Group revenue was reported as rising 3.2 per cent to £45.9 billion, while adjusted operating profit increased 3.1 per cent to £11.8 billion.

The group said that it would be raising its final dividend 7.1 per cent to 6.05 pence per share.

During the year Vodafone saw revenue from its Emerging Markets business grow 11.8 per cent, while the Data business saw revenue growth of 26.4 per cent.

In addition the group said it had increased smartphone penetration in Europe from 11.6 per cent a year ago to 18.7 per cent. Vodafone also said it expected to raise £14.2 billion from the disposal of its interests in China Mobile, SoftBank and SFR.

Looking ahead Vodafone predicted operating profit for the next financial year will be slightly lower, ranging between £11.0 billion and £11.8 billion, thanks mainly to the loss of its £0.5 billion share of profits from its disposed stake in SFR.

Vittorio Colao, Chief Executive of Vodafone, said, "The past year has seen further strong performances in our key revenue growth areas of data, emerging markets and enterprise, and we have gained or held market share in most of our key markets.
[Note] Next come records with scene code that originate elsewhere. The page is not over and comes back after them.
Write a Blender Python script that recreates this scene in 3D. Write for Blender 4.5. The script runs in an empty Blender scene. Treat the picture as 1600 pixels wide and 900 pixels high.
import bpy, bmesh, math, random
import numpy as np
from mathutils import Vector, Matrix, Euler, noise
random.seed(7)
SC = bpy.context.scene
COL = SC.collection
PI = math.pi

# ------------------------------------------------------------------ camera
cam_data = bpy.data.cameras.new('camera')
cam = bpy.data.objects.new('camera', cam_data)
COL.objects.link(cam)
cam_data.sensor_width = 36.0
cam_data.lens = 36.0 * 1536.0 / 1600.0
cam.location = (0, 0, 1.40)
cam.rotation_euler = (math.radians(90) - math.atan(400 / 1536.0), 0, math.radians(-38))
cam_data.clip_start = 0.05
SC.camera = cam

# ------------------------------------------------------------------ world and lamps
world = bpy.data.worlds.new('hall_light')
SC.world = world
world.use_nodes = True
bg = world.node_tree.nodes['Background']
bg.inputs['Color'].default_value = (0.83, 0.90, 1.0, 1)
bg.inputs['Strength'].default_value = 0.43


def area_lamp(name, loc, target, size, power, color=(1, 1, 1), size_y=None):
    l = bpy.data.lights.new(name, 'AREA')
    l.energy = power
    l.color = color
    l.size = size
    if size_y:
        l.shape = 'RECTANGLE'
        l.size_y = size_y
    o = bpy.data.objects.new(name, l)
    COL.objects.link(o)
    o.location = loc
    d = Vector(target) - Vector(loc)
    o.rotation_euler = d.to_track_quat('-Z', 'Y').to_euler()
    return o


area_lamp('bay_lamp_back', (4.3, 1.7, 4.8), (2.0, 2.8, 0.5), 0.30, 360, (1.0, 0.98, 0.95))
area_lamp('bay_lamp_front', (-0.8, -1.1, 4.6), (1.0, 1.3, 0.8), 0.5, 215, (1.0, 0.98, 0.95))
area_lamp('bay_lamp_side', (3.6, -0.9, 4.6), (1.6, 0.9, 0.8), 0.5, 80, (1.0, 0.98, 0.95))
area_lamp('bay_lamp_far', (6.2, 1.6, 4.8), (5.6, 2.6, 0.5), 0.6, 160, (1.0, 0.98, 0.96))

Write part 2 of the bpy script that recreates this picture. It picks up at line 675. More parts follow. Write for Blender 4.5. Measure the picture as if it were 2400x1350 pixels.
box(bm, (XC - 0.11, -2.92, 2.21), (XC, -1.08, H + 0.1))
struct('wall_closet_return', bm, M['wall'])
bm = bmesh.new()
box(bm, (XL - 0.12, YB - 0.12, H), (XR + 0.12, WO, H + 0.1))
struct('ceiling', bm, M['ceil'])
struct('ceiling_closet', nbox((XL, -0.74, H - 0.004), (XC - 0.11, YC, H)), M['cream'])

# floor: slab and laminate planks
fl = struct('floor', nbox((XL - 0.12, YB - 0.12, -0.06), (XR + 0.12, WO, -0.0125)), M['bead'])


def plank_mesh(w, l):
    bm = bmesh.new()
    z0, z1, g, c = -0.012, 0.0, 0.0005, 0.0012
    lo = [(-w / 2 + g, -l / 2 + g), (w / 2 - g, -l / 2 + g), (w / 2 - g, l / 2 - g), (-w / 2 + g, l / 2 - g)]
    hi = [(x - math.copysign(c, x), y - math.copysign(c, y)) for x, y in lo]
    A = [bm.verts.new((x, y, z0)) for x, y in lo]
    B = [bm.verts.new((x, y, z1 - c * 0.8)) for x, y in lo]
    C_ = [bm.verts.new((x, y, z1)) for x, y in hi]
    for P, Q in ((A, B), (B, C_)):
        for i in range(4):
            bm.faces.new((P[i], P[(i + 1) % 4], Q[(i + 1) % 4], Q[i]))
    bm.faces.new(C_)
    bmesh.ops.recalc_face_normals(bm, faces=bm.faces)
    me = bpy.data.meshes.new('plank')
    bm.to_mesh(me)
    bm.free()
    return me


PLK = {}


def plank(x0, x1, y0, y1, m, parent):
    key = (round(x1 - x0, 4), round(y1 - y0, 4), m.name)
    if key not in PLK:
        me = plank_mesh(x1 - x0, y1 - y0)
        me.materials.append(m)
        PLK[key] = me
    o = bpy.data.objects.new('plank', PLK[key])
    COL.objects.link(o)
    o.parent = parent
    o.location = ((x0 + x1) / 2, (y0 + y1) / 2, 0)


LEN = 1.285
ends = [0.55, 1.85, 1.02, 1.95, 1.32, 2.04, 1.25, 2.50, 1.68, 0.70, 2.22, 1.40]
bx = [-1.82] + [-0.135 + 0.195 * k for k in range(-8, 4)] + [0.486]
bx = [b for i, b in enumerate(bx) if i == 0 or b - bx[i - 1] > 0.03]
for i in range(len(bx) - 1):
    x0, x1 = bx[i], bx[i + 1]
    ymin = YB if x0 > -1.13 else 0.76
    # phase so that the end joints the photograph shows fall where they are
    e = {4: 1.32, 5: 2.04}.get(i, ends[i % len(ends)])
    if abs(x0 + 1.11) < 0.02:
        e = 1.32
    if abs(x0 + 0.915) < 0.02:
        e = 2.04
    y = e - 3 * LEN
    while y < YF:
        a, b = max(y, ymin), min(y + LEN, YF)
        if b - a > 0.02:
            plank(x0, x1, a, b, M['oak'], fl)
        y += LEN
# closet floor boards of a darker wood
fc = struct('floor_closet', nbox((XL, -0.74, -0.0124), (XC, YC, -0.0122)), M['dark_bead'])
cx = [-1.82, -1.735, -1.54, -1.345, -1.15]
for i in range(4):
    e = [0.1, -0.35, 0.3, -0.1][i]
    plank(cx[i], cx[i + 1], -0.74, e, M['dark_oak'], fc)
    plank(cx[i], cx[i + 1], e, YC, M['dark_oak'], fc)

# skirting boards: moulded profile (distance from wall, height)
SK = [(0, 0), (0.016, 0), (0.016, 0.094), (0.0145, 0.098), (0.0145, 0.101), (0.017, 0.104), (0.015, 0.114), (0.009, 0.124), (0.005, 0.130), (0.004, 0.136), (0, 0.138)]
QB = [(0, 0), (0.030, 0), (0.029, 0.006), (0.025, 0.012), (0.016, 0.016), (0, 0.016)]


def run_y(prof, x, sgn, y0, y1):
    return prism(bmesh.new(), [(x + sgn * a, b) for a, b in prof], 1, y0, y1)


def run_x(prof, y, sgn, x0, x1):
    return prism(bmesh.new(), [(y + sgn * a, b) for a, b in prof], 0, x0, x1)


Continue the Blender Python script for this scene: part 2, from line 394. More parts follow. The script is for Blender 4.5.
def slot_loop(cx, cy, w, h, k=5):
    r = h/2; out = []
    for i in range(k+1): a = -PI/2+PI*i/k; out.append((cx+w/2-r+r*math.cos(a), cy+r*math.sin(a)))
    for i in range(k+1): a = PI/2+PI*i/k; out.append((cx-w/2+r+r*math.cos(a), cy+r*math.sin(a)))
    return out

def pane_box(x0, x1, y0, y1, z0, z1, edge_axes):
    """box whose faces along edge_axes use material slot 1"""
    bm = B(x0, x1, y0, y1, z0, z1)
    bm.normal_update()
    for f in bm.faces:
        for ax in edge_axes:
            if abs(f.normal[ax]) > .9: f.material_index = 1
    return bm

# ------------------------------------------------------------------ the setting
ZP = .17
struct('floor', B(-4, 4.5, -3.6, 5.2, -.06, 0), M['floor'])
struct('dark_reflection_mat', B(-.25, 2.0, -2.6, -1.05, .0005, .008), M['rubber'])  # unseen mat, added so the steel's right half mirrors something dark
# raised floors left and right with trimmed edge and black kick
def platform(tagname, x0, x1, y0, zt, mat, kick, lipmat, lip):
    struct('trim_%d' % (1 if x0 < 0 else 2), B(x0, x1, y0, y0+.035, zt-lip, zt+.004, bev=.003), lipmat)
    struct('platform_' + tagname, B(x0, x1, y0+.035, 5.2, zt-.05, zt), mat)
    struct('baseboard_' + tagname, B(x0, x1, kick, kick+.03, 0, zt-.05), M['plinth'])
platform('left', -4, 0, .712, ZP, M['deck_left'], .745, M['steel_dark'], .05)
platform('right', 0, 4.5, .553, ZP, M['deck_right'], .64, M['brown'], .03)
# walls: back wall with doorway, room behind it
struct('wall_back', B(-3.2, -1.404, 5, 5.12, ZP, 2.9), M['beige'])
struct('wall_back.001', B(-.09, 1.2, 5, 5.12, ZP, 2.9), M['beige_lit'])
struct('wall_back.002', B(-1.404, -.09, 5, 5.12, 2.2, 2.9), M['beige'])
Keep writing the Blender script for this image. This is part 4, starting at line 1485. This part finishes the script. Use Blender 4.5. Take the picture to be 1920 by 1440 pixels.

Continuing network investment is an important differentiator for Vodafone, improving the customer experience and giving us leadership in smartphone penetration and in customer take up of data plans. We enter the new financial year well positioned to deliver further value to our shareholders."

Richard Hunter, Head of UK Equities at Hargreaves Lansdown Stockbrokers, commented, "Vodafone has had a busy year strategically, but has been able to keep its eye on the ball in posting another set of robust numbers.

"The disposal programme has been in line with the commitment to realise maximum value from non-controlled assets, which in turn will allow an increase in the buyback scheme in conjunction with paying down some debt. In addition, the increasing popularity of smartphones and tablets is driving an increase in data service income, whilst the penetration of this market is showing some promising signs. Set against this, the fiercely competitive nature of the industry remains intense, and there is a cost involved in promoting customer upgrades to smartphones. The regulatory environment also remains challenging, as does the economic backdrop in parts of Vodafone's European operations.

"After a strong run over the last year (shares up 25% versus a FTSE100 gain of 13%), the shares have stuttered somewhat of late, having given up 8% over the last three months (FTSE down 3%). Nonetheless, the upbeat management outlook, future prospects for growth and an attractive dividend yield of 4.9% should underpin the current consensus of the shares as a buy."

By 10:30 shares in Vodafone were up 2.11 per cent on the FTSE 100 to 171.80 pence per share.